The area enclosed by the curves $y = \sin x + \cos x$ and $y = |\cos x - \sin x|$ over the interval $[0,\frac{π}{2}]$, is

$2\sqrt{2}(\sqrt{2}-1)$

Let A denote the area enclosed by the given curves.
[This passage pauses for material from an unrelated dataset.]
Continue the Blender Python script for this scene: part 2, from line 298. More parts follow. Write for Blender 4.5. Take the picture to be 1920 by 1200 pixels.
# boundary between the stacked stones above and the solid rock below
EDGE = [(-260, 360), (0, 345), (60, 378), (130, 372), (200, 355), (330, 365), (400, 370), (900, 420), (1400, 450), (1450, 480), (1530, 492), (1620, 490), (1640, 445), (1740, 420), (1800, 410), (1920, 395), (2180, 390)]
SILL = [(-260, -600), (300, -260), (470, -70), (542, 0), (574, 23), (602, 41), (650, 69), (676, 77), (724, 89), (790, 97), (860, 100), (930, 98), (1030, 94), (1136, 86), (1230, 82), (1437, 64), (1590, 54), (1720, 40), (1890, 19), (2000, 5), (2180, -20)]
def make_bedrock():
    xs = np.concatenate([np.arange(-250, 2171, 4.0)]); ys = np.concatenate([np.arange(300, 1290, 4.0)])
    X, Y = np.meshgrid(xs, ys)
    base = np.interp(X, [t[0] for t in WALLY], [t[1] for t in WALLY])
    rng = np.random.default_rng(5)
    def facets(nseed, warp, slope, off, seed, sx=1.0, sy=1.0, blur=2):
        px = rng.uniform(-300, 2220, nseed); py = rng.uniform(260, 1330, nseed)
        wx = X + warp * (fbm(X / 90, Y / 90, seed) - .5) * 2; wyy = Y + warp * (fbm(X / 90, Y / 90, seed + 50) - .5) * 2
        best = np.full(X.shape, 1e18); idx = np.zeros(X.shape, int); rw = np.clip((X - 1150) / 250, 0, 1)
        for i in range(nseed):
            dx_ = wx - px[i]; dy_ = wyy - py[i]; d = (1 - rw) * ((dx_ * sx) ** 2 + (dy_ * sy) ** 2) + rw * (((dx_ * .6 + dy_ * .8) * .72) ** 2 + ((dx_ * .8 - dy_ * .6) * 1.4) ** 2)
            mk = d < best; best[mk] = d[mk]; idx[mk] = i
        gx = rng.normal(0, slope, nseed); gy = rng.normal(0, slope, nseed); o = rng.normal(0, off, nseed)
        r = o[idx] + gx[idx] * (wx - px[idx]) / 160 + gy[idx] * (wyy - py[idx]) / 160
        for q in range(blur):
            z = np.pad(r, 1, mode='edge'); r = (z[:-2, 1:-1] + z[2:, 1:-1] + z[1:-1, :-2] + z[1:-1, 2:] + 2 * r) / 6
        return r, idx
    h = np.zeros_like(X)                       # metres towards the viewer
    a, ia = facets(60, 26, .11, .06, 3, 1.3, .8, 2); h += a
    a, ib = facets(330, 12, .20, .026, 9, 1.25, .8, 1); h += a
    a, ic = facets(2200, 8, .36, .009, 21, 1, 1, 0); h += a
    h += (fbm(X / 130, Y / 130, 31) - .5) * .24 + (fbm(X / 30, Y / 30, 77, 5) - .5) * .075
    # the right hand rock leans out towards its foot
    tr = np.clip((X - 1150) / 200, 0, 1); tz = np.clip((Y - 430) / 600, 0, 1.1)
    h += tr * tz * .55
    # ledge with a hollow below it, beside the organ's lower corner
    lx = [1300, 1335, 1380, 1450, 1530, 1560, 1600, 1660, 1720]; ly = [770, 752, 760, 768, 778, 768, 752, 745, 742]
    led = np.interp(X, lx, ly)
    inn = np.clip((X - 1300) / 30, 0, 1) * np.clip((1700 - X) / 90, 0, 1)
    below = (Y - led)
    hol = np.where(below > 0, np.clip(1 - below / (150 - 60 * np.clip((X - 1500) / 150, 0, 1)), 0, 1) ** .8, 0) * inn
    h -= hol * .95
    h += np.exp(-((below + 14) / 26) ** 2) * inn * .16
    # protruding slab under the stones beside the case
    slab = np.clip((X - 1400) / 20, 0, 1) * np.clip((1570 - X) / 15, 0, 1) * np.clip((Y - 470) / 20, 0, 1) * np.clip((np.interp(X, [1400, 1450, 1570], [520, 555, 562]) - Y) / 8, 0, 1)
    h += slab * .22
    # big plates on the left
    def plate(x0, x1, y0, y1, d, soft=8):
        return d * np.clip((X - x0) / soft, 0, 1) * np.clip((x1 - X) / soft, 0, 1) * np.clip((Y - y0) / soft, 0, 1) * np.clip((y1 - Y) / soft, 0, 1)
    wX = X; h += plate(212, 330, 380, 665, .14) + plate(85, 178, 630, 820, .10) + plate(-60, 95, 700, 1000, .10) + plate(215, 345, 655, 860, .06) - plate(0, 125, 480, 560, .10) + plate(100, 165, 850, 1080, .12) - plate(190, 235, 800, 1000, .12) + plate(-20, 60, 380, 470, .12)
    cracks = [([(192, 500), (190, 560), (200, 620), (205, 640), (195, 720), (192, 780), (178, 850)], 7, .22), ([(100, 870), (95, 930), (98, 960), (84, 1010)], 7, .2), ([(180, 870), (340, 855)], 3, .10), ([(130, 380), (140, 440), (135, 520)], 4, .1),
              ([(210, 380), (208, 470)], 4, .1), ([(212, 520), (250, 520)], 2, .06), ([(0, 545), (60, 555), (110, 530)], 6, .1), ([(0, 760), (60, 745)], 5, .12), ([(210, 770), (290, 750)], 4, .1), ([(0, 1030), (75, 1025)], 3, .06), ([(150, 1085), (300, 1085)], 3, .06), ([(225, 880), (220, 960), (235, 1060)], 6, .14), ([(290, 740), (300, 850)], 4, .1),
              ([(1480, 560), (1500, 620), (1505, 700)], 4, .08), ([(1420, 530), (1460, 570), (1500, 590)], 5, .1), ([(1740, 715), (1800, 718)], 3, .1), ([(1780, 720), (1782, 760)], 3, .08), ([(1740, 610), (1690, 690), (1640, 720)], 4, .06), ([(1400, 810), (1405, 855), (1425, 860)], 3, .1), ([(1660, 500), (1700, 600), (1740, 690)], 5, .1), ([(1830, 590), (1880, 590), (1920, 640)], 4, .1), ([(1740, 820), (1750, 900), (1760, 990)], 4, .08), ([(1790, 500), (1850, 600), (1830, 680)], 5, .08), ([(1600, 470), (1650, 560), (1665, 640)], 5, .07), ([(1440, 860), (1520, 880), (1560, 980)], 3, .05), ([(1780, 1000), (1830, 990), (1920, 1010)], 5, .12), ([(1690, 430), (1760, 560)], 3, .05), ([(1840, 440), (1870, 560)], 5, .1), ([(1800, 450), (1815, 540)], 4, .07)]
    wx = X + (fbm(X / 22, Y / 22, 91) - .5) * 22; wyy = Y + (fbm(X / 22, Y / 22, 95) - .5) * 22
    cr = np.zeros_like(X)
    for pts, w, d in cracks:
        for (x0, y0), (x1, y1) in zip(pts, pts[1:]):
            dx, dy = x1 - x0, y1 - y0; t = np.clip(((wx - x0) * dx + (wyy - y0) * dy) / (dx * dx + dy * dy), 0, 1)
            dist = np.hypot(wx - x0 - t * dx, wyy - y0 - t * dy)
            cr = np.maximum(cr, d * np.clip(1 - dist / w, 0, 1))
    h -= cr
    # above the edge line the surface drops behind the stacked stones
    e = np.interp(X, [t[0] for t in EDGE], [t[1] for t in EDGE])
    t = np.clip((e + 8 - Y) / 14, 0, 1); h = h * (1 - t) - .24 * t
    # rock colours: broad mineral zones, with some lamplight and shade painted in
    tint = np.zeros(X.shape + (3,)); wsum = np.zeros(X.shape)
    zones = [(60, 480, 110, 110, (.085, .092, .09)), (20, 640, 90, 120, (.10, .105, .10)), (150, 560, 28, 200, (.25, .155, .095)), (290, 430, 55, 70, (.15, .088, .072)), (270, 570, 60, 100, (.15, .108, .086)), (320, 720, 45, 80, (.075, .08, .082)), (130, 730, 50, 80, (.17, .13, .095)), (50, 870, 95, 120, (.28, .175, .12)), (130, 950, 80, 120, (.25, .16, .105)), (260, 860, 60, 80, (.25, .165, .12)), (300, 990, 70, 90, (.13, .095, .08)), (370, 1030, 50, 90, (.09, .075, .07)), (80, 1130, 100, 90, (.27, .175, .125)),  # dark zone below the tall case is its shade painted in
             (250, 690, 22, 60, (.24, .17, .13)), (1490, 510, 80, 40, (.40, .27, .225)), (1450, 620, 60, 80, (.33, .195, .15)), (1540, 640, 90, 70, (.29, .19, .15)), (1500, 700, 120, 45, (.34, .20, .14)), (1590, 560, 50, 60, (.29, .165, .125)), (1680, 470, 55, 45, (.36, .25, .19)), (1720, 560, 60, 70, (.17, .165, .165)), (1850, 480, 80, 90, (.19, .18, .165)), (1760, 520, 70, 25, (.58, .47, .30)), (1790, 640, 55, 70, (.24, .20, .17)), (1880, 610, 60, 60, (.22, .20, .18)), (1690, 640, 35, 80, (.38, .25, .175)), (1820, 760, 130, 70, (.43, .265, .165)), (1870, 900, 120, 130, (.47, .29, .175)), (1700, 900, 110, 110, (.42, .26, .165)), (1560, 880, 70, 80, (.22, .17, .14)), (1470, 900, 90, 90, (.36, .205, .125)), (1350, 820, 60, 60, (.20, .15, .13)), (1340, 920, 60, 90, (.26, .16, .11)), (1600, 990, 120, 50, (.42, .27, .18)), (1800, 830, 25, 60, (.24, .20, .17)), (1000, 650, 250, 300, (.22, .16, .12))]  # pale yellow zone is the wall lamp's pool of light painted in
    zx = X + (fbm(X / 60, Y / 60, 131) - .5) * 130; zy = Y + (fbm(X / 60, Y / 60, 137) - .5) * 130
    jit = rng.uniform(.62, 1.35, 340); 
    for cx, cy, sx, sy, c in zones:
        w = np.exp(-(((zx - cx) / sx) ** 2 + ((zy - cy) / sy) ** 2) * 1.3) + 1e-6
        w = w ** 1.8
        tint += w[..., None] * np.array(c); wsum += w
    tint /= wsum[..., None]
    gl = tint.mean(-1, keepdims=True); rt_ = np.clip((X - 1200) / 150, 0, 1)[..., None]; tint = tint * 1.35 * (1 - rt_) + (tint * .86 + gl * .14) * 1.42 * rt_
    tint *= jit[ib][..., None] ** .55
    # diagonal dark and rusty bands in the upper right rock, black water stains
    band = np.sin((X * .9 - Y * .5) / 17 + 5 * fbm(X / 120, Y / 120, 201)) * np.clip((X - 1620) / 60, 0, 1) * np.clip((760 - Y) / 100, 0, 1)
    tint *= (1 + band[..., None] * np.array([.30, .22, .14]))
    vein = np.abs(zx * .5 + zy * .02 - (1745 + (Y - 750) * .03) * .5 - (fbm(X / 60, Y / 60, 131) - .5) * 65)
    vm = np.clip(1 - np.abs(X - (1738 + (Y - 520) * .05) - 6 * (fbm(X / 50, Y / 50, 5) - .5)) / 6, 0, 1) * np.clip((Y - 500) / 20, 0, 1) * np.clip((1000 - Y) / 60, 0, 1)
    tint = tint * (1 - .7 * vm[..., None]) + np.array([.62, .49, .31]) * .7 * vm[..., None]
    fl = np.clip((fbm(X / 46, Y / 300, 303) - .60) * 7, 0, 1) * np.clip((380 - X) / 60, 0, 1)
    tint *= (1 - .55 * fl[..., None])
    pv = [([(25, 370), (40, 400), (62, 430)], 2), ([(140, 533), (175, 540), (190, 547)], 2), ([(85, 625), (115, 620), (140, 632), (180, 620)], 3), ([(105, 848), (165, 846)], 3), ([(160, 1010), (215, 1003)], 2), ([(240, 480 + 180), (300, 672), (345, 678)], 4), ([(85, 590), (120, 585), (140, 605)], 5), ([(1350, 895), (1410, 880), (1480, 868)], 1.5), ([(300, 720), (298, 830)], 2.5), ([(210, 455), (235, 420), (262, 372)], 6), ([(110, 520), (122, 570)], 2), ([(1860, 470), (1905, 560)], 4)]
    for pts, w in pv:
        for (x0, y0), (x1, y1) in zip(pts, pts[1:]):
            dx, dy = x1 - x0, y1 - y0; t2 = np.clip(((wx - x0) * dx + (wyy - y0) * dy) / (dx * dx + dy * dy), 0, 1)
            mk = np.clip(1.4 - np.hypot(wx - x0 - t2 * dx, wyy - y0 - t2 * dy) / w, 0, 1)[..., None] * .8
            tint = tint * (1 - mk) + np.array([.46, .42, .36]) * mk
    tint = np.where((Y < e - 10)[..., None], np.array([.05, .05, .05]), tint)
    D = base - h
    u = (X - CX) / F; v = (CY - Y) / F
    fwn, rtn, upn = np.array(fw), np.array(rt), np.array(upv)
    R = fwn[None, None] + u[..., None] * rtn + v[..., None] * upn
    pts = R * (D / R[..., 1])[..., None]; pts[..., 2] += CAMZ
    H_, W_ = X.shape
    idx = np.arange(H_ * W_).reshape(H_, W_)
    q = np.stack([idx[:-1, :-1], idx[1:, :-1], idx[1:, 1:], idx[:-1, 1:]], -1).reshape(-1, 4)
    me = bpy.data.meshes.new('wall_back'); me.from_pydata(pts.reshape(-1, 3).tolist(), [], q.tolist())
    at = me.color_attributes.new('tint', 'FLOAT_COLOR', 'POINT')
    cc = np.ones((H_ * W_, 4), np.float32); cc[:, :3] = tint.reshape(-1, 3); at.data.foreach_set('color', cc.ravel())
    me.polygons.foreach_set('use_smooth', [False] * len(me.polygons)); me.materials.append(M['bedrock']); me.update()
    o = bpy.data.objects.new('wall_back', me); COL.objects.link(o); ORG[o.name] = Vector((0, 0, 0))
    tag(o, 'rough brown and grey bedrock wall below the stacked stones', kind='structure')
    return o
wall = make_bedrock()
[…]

Then,

$A =\int\limits_0^{π/2}|(\sin x + \cos x)-|\cos x - \sin x|| dx$

$∵|\cos x - \sin x|=\left\{\begin{matrix}\cos x - \sin x,&0≤x≤\frac{π}{4}\\-(\cos x - \sin x),&\frac{π}{4}≤x≤\frac{π}{2}\end{matrix}\right.$

$∴\int\limits_0^{π/4}|(\sin x + \cos x)-(\cos x - \sin x)| dx+\int\limits_{π/4}^{π/2}|(\sin x + \cos x)+(\cos x - \sin x)| dx$

$⇒A=\int\limits_0^{π/4}|2\sin x|dx+\int\limits_{π/4}^{π/2}|2\cos x|dx$

$⇒A=2\int\limits_0^{π/4}\sin x\,dx+2\int\limits_{π/4}^{π/2}\cos x\,dx$

$⇒A=\left[-2\cos x\right]_0^{π/4}+\left[2\sin x\right]_{π/4}^{π/2}$

$⇒A=(-2 \cos π/4 + 2) + (2 \sin π/2-2 \sin π/4)$

$⇒A=(2-\sqrt{2})+(2-\sqrt{2})=2(2-\sqrt{2})=2\sqrt{2} (\sqrt{2}-1)$